>>>

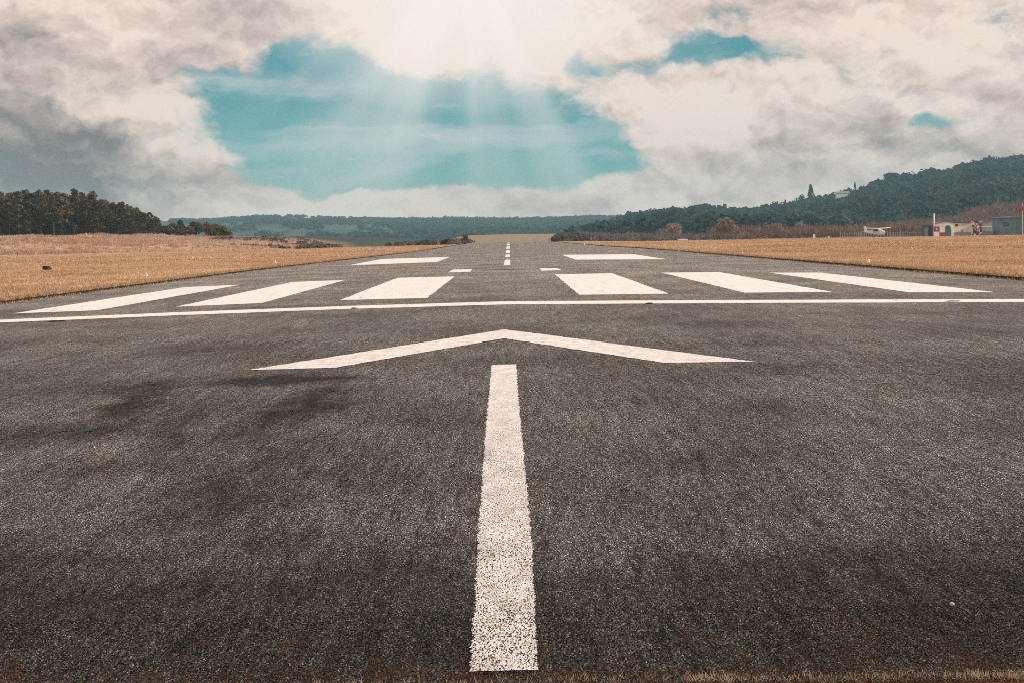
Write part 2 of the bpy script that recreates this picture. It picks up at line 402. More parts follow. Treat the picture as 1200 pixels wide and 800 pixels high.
def chips(x,y,size):
    "half-sunk angular stones: four facets each"
    n=len(x); s=(.0021+.0026*rng.random(n))*size*np.interp(y,[5,11,24],[.95,1.15,1.7]); a=rng.random(n)*6.283; z=-CROWN*np.abs(x)
    h=s*(.35+.75*rng.random(n)); P=[]
    for k in range(4):
        an=a+k*1.5708+rng.normal(0,.28,n); r=s*(.75+.5*rng.random(n)); P.append(np.stack([x+np.cos(an)*r,y+np.sin(an)*r,z-.0006],1))
    P.append(np.stack([x+rng.normal(0,.45,n)*s,y+rng.normal(0,.45,n)*s,z+h],1))
    v=np.stack(P,1).reshape(-1,3); b=(np.arange(n)*5)[:,None]
    f=np.concatenate([b+np.array([[0,1,4]]),b+np.array([[1,2,4]]),b+np.array([[2,3,4]]),b+np.array([[3,0,4]])],1).reshape(-1,3)
    t=np.repeat(.02+.98*rng.random(n)**1.55*np.interp(y,[5.8,8.5],[1,.86]),4); return v,f,t
def runway_mesh():
    rows=axis((4.81,60,1.0),(60,RUN_END,4)); X=[]
    for k,y in enumerate(rows):
        X.append(np.concatenate([np.linspace(edge_l(y)-.05,0,16),np.linspace(0,edge_r(y)+.05,16)[1:]]))
    X=np.array(X); Y=np.repeat(rows[:,None],31,1)
    Y[0]+= (vnoise(X[0]*9,X[0]*0,1.0,5)-.5)*.10
    Z=road_z(X,Y); Z[0]-=.02; V=np.stack([X.ravel(),Y.ravel(),Z.ravel()],1); ny=len(rows)
    I,J=np.meshgrid(np.arange(30),np.arange(ny-1)); a=(J*31+I).ravel()
    Fq=np.concatenate([np.stack([a,a+1,a+32],1),np.stack([a,a+32,a+31],1)]); tq=np.zeros(len(Fq))
    n=460000; y=1/(1/4.77-(1/4.77-1/24.)*rng.random(n)); y=y[rng.random(n)<1-sm(9.5,24,y)]; n=len(y); x=(rng.random(n)*2-1)*(.33*y+.15)
    keep=(x<shaft_l(y)-.002)|(x>shaft_r(y)+.002)|(y<4.93); v,f,t=chips(x[keep],y[keep],1.0)
    Vv=np.concatenate([V,v]); Ff=np.concatenate([Fq,f+len(V)]); tt=np.concatenate([tq,t])
    o=np_mesh('runway',Vv,Ff,M['tarmac'],tint=tt); tag(o,kind='structure')
    sm_=np.zeros(len(Ff),bool); sm_[:len(Fq)]=True; o.data.polygons.foreach_set('use_smooth',sm_)
runway_mesh()

# far ridge and right-hand hill
FR_PX=[-900,-300,0,100,200,250,300,330,400,470,500,600,700,800,950,1300]
FR_PY=[262,258,262,260,259,259,255,254.5,256,259,261.5,261.5,258,262,272,290]
RIDGE_D=3500.
fr_x=[at(p,RIDGE_D) for p in FR_PX]; fr_z=[zat(p,q,RIDGE_D) for p,q in zip(FR_PX,FR_PY)]
def ridge_z(x,y):
    xx=x*RIDGE_D/np.maximum(y,2200)
    c=np.interp(xx,fr_x,fr_z); s=np.clip((y-1500)/(RIDGE_D-1500),0,1)
    prof=np.where(y<RIDGE_D, s**1.25*(1.15-.15*s), 1-.25*sm(RIDGE_D,RIDGE_D+900,y))
    return -8+(c+8)*prof + (vnoise(x,y,240,8)-.5)*9*s*(1-s)*3
tag(grid('far_hills',np.arange(-3400,1900,50.),np.arange(1300,4000,70.),ridge_z,M['hill']),kind='structure')
HL_PX=[600,650,700,740,790,830,860,900,925,945,1000,1040,1065,1090,1110,1140,1160,1200,1300,1450,1700,2300]
HL_PY=[294,284,272,260,253,252,254,252,248,245,233,221,215,209,207.5,199.5,193.5,191,186,184,182,205]
HILL_D=1700.
hl_u=[(p-HX)/F for p in HL_PX]; hl_z=[zat(p,q,HILL_D) for p,q in zip(HL_PX,HL_PY)]
def hill_z(x,y):
    u=x/np.maximum(y,200); c=np.interp(u,hl_u,hl_z); s=np.clip((y-600)/(HILL_D-600),0,1)
    prof=np.where(y<HILL_D,(s**1.35)*(1.22-.22*s),1-.3*sm(HILL_D,HILL_D+500,y))
    return -3.5+(c+3.5)*prof+(vnoise(x,y,110,9)-.5)*9*s*(1-s)*2.5*sm(.03,.09,u)
tag(grid('wooded_hill',np.arange(-60,2000,22.),np.arange(560,2500,24.),hill_z,M['hillfloor']),kind='structure')

# ------------------------------------------------------------------ painted markings
def marking(name, corners, label, cat='runway marking', group=None, mat='paint', jit=.012, step=.5, lift=.004):
    "corners in world x,y, counter-clockwise from near-left; a thin sheet with slightly uneven edges"
    pts=[]
    n=len(corners)
    for i in range(n):
        a=Vector(corners[i]); b=Vector(corners[(i+1)%n]); L=(b-a).length; k=max(1,int(L/step)); nrm=Vector((b.y-a.y,a.x-b.x)).normalized()
        for j in range(k):
            p=a.lerp(b,j/k); d=random.gauss(0,jit) if j else 0
            d2=jit*(vnoise(p.x*3,p.y*3,.8,3)-.5) if j else 0
            pts.append(p+nrm*(d+float(d2)))
    return pts
def flat_marking(name, corners, label, group=None, mat='paint', jit=.010, step=.5):
    pts=marking(name,corners,label,jit=jit,step=step)
    import bmesh
    bm=bmesh.new(); vs=[bm.verts.new((p.x,p.y,0)) for p in pts]; f=bm.faces.new(vs)
    if f.normal.z<0: bmesh.ops.reverse_faces(bm,faces=[f])
    # split along the crown line so the sheet follows the fall of the runway
    bmesh.ops.bisect_plane(bm,geom=bm.verts[:]+bm.edges[:]+bm.faces[:],plane_co=(0,0,0),plane_no=(1,0,0))
    bmesh.ops.triangulate(bm,faces=bm.faces[:])
    for v in bm.verts: v.co.z=-CROWN*abs(v.co.x)+.004
    cx=sum(p.x for p in pts)/len(pts); cy=sum(p.y for p in pts)/len(pts); cz=-CROWN*abs(cx)
    for v in bm.verts: v.co.x-=cx; v.co.y-=cy; v.co.z-=cz
    me=bpy.data.meshes.new(name); bm.to_mesh(me); bm.free(); me.materials.append(M[mat])
    o=bpy.data.objects.new(name,me); COL.objects.link(o); o.location=(cx,cy,cz)
    return tag(o,label,'runway marking',group)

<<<

All of the material above needs to be restated exactly, with no pictures.

- Finished task -
Write part 2 of the bpy script that recreates this picture. It picks up at line 402. More parts follow. Treat the picture as 1200 pixels wide and 800 pixels high.
def chips(x,y,size):
    "half-sunk angular stones: four facets each"
    n=len(x); s=(.0021+.0026*rng.random(n))*size*np.interp(y,[5,11,24],[.95,1.15,1.7]); a=rng.random(n)*6.283; z=-CROWN*np.abs(x)
    h=s*(.35+.75*rng.random(n)); P=[]
    for k in range(4):
        an=a+k*1.5708+rng.normal(0,.28,n); r=s*(.75+.5*rng.random(n)); P.append(np.stack([x+np.cos(an)*r,y+np.sin(an)*r,z-.0006],1))
    P.append(np.stack([x+rng.normal(0,.45,n)*s,y+rng.normal(0,.45,n)*s,z+h],1))
    v=np.stack(P,1).reshape(-1,3); b=(np.arange(n)*5)[:,None]
    f=np.concatenate([b+np.array([[0,1,4]]),b+np.array([[1,2,4]]),b+np.array([[2,3,4]]),b+np.array([[3,0,4]])],1).reshape(-1,3)
    t=np.repeat(.02+.98*rng.random(n)**1.55*np.interp(y,[5.8,8.5],[1,.86]),4); return v,f,t
def runway_mesh():
    rows=axis((4.81,60,1.0),(60,RUN_END,4)); X=[]
    for k,y in enumerate(rows):
        X.append(np.concatenate([np.linspace(edge_l(y)-.05,0,16),np.linspace(0,edge_r(y)+.05,16)[1:]]))
    X=np.array(X); Y=np.repeat(rows[:,None],31,1)
    Y[0]+= (vnoise(X[0]*9,X[0]*0,1.0,5)-.5)*.10
    Z=road_z(X,Y); Z[0]-=.02; V=np.stack([X.ravel(),Y.ravel(),Z.ravel()],1); ny=len(rows)
    I,J=np.meshgrid(np.arange(30),np.arange(ny-1)); a=(J*31+I).ravel()
    Fq=np.concatenate([np.stack([a,a+1,a+32],1),np.stack([a,a+32,a+31],1)]); tq=np.zeros(len(Fq))
    n=460000; y=1/(1/4.77-(1/4.77-1/24.)*rng.random(n)); y=y[rng.random(n)<1-sm(9.5,24,y)]; n=len(y); x=(rng.random(n)*2-1)*(.33*y+.15)
    keep=(x<shaft_l(y)-.002)|(x>shaft_r(y)+.002)|(y<4.93); v,f,t=chips(x[keep],y[keep],1.0)
    Vv=np.concatenate([V,v]); Ff=np.concatenate([Fq,f+len(V)]); tt=np.concatenate([tq,t])
    o=np_mesh('runway',Vv,Ff,M['tarmac'],tint=tt); tag(o,kind='structure')
    sm_=np.zeros(len(Ff),bool); sm_[:len(Fq)]=True; o.data.polygons.foreach_set('use_smooth',sm_)
runway_mesh()

# far ridge and right-hand hill
FR_PX=[-900,-300,0,100,200,250,300,330,400,470,500,600,700,800,950,1300]
FR_PY=[262,258,262,260,259,259,255,254.5,256,259,261.5,261.5,258,262,272,290]
RIDGE_D=3500.
fr_x=[at(p,RIDGE_D) for p in FR_PX]; fr_z=[zat(p,q,RIDGE_D) for p,q in zip(FR_PX,FR_PY)]
def ridge_z(x,y):
    xx=x*RIDGE_D/np.maximum(y,2200)
    c=np.interp(xx,fr_x,fr_z); s=np.clip((y-1500)/(RIDGE_D-1500),0,1)
    prof=np.where(y<RIDGE_D, s**1.25*(1.15-.15*s), 1-.25*sm(RIDGE_D,RIDGE_D+900,y))
    return -8+(c+8)*prof + (vnoise(x,y,240,8)-.5)*9*s*(1-s)*3
tag(grid('far_hills',np.arange(-3400,1900,50.),np.arange(1300,4000,70.),ridge_z,M['hill']),kind='structure')
HL_PX=[600,650,700,740,790,830,860,900,925,945,1000,1040,1065,1090,1110,1140,1160,1200,1300,1450,1700,2300]
HL_PY=[294,284,272,260,253,252,254,252,248,245,233,221,215,209,207.5,199.5,193.5,191,186,184,182,205]
HILL_D=1700.
hl_u=[(p-HX)/F for p in HL_PX]; hl_z=[zat(p,q,HILL_D) for p,q in zip(HL_PX,HL_PY)]
def hill_z(x,y):
    u=x/np.maximum(y,200); c=np.interp(u,hl_u,hl_z); s=np.clip((y-600)/(HILL_D-600),0,1)
    prof=np.where(y<HILL_D,(s**1.35)*(1.22-.22*s),1-.3*sm(HILL_D,HILL_D+500,y))
    return -3.5+(c+3.5)*prof+(vnoise(x,y,110,9)-.5)*9*s*(1-s)*2.5*sm(.03,.09,u)
tag(grid('wooded_hill',np.arange(-60,2000,22.),np.arange(560,2500,24.),hill_z,M['hillfloor']),kind='structure')

# ------------------------------------------------------------------ painted markings
def marking(name, corners, label, cat='runway marking', group=None, mat='paint', jit=.012, step=.5, lift=.004):
    "corners in world x,y, counter-clockwise from near-left; a thin sheet with slightly uneven edges"
    pts=[]
    n=len(corners)
    for i in range(n):
        a=Vector(corners[i]); b=Vector(corners[(i+1)%n]); L=(b-a).length; k=max(1,int(L/step)); nrm=Vector((b.y-a.y,a.x-b.x)).normalized()
        for j in range(k):
            p=a.lerp(b,j/k); d=random.gauss(0,jit) if j else 0
            d2=jit*(vnoise(p.x*3,p.y*3,.8,3)-.5) if j else 0
            pts.append(p+nrm*(d+float(d2)))
    return pts
def flat_marking(name, corners, label, group=None, mat='paint', jit=.010, step=.5):
    pts=marking(name,corners,label,jit=jit,step=step)
    import bmesh
    bm=bmesh.new(); vs=[bm.verts.new((p.x,p.y,0)) for p in pts]; f=bm.faces.new(vs)
    if f.normal.z<0: bmesh.ops.reverse_faces(bm,faces=[f])
    # split along the crown line so the sheet follows the fall of the runway
    bmesh.ops.bisect_plane(bm,geom=bm.verts[:]+bm.edges[:]+bm.faces[:],plane_co=(0,0,0),plane_no=(1,0,0))
    bmesh.ops.triangulate(bm,faces=bm.faces[:])
    for v in bm.verts: v.co.z=-CROWN*abs(v.co.x)+.004
    cx=sum(p.x for p in pts)/len(pts); cy=sum(p.y for p in pts)/len(pts); cz=-CROWN*abs(cx)
    for v in bm.verts: v.co.x-=cx; v.co.y-=cy; v.co.z-=cz
    me=bpy.data.meshes.new(name); bm.to_mesh(me); bm.free(); me.materials.append(M[mat])
    o=bpy.data.objects.new(name,me); COL.objects.link(o); o.location=(cx,cy,cz)
    return tag(o,label,'runway marking',group)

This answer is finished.